YANGON, Myanmar (AP) - Former New Mexico Gov. Bill Richardson met on Monday with Myanmar leader Aung San Suu Kyi to discuss the potential return of Rohingya Muslim refugees chased out of Myanmar by the military in what the United Nations has called “textbook ethnic cleansing.” Richardson has said he’ll also press her government to release two detained Myanmar journalists who had been covering the crisis.
It was not immediately clear what, if anything, was decided in the meeting in Myanmar’s capital, Naypyidaw. The Rohingya exodus, and the mass killings and rapes that the refugees say occurred before they fled Myanmar’s Rakhine state, have drawn global condemnation and brought widespread criticism of Suu Kyi, a former Nobel Peace Prize laureate once seen as a champion of human rights.
Richardson, a former U.S. ambassador to the United Nations and energy secretary in Bill Clinton’s administration, has a history of negotiating with governments hostile to the United States, including North Korea and Iraq, and freeing imprisoned Americans.
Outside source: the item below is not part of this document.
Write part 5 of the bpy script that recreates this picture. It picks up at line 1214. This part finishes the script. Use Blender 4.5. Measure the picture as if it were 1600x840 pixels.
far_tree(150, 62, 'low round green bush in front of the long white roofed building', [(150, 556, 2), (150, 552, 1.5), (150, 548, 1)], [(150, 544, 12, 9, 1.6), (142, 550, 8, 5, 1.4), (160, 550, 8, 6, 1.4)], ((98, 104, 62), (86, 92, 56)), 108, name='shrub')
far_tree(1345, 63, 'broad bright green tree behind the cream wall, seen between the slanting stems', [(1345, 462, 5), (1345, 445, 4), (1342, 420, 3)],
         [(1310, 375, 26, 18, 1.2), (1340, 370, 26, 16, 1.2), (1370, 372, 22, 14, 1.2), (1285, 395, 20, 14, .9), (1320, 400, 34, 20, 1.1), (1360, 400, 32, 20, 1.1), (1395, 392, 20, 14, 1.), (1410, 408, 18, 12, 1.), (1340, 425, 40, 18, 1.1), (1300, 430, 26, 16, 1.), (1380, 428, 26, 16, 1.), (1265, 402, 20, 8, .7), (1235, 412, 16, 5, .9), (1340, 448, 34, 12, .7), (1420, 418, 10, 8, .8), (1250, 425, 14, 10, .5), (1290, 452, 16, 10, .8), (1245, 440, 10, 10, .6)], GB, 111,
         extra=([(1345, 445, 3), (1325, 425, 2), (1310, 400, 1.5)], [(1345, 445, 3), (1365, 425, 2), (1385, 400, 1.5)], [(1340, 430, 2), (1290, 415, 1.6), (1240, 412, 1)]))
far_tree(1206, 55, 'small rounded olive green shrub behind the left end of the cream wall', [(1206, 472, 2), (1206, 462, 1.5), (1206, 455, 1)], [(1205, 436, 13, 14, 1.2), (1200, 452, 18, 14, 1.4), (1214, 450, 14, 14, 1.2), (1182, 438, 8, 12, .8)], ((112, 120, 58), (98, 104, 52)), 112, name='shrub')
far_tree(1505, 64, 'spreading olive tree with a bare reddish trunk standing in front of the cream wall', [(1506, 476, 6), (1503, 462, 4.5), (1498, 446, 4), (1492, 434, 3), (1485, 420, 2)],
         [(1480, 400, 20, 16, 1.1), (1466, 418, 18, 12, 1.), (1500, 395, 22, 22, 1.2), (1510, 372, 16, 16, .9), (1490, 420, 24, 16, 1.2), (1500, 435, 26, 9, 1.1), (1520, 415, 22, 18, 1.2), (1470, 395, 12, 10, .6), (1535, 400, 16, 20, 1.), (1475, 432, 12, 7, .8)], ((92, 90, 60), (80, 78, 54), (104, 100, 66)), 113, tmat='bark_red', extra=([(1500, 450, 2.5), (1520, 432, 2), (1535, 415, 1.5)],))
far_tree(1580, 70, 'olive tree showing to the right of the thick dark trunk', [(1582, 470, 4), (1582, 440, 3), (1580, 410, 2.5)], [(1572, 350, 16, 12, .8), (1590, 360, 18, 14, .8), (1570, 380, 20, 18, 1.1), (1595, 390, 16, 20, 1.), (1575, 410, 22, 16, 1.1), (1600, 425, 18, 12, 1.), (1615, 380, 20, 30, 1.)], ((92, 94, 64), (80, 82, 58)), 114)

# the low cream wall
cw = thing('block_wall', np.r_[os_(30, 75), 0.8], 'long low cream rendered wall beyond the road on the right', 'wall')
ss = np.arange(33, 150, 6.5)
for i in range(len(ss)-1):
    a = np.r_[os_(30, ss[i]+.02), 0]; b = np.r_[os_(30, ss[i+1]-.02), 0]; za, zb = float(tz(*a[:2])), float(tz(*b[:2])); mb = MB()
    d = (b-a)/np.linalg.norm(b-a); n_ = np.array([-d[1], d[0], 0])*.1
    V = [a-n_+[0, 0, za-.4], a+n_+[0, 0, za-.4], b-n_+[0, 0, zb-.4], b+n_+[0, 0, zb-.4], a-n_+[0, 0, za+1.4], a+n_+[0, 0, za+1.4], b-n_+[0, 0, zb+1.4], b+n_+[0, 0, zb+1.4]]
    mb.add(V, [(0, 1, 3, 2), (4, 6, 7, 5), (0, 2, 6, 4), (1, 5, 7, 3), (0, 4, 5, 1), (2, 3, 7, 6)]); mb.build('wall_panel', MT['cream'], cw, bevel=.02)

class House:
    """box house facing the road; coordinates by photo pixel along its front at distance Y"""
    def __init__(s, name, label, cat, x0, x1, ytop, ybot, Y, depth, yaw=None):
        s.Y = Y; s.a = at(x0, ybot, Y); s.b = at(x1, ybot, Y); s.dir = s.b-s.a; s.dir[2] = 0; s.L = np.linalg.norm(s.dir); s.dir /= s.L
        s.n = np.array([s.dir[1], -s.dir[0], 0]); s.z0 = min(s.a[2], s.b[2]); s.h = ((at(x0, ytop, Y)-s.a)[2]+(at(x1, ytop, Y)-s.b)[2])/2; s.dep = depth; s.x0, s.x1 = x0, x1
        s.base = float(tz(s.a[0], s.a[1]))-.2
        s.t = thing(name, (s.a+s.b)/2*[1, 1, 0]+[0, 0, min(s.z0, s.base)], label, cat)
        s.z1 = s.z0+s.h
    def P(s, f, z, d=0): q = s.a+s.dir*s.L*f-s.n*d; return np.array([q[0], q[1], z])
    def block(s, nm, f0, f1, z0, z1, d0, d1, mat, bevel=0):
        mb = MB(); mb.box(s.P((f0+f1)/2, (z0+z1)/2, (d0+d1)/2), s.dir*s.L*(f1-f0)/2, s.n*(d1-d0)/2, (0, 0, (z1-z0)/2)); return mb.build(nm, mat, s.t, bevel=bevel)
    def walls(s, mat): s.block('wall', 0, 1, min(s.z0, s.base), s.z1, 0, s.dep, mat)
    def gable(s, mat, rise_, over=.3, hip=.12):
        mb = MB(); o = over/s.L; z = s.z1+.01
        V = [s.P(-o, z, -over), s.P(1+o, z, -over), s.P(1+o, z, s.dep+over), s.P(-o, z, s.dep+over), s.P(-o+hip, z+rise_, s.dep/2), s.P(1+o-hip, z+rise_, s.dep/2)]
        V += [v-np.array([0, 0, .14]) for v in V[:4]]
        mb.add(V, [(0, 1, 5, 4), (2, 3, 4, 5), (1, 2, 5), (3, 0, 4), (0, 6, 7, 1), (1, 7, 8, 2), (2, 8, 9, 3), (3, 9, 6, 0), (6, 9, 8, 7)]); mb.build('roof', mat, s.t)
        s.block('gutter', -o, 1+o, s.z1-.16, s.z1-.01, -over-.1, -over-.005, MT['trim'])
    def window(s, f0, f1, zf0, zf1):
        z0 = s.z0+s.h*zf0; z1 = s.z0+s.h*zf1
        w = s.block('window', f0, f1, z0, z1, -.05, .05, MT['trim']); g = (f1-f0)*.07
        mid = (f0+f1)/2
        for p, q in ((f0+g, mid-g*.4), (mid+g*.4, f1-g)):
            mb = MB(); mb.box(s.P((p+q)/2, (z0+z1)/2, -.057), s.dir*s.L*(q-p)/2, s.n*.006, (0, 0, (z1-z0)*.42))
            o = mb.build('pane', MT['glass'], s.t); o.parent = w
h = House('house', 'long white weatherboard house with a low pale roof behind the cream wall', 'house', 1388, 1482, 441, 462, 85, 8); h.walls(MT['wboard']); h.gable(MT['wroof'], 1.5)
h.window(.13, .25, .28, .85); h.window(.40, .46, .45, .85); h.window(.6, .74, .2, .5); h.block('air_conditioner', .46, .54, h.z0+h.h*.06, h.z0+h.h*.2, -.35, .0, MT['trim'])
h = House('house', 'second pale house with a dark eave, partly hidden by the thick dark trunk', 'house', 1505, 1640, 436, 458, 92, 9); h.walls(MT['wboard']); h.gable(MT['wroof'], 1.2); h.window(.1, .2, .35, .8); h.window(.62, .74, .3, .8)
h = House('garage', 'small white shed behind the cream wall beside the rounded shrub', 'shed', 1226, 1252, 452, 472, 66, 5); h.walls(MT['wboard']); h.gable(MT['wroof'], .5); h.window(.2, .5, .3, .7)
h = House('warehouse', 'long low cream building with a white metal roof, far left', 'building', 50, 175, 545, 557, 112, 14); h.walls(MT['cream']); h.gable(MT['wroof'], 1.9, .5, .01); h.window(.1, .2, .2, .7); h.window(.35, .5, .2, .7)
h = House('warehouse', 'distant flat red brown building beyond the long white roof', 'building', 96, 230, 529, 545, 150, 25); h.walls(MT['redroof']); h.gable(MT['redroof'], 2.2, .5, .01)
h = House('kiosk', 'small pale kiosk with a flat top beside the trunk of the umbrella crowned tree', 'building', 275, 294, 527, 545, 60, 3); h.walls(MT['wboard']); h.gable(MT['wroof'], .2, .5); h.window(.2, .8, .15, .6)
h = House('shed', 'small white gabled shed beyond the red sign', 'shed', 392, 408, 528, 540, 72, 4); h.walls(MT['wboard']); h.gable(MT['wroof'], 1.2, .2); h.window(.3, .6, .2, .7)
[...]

He and Surakiart Sathirathai, a former Thai foreign minister, are part of a 10-member advisory board working to implement Rohingya recommendations made earlier by a group headed by former U.N. Secretary-General Kofi Annan. In a dry statement released after the meeting, Suu Kyi’s office said everyone “exchanged views and opinions to implement the recommendations.”
Nearly 700,000 Rohingya Muslims fled their homes in the northern part of Rakhine in response to military “clearing operations” that followed attacks by a militant Rohingya group on police on Aug. 25.
Some of the refugees, living in awful conditions in makeshift refugee camps in Bangladesh, had been scheduled to return Tuesday to Myanmar under an agreement the two countries signed in November. But the gradual repatriation has been delayed amid widespread fears that they are being forced to return, a Bangladesh official said Monday. Rohingya refugees and rights groups have expressed serious reservations about returning to Myanmar.
On Tuesday, Reuters journalists Wa Lone and Kyaw Soe Oo face a court hearing in Yangon. The two were arrested Dec. 12 after police said they violated a colonial-era law by acquiring “important secret papers” from two policemen.
Rights and media groups have criticized Myanmar’s civilian government led by Suu Kyi for continuing to use laws that were favored by the military junta that previously ruled the country to muzzle critics.
The journalists face a maximum prison sentence of 14 years. It was not immediately clear what will happen at the hearing, but the journalists’ lawyer previously submitted a request for bail.
Rohingya Muslims have long been treated as outsiders in largely Buddhist Myanmar, derided as “Bengalis,” illegal immigrants from Bangladesh, even though many Rohingya families have lived in Myanmar for generations.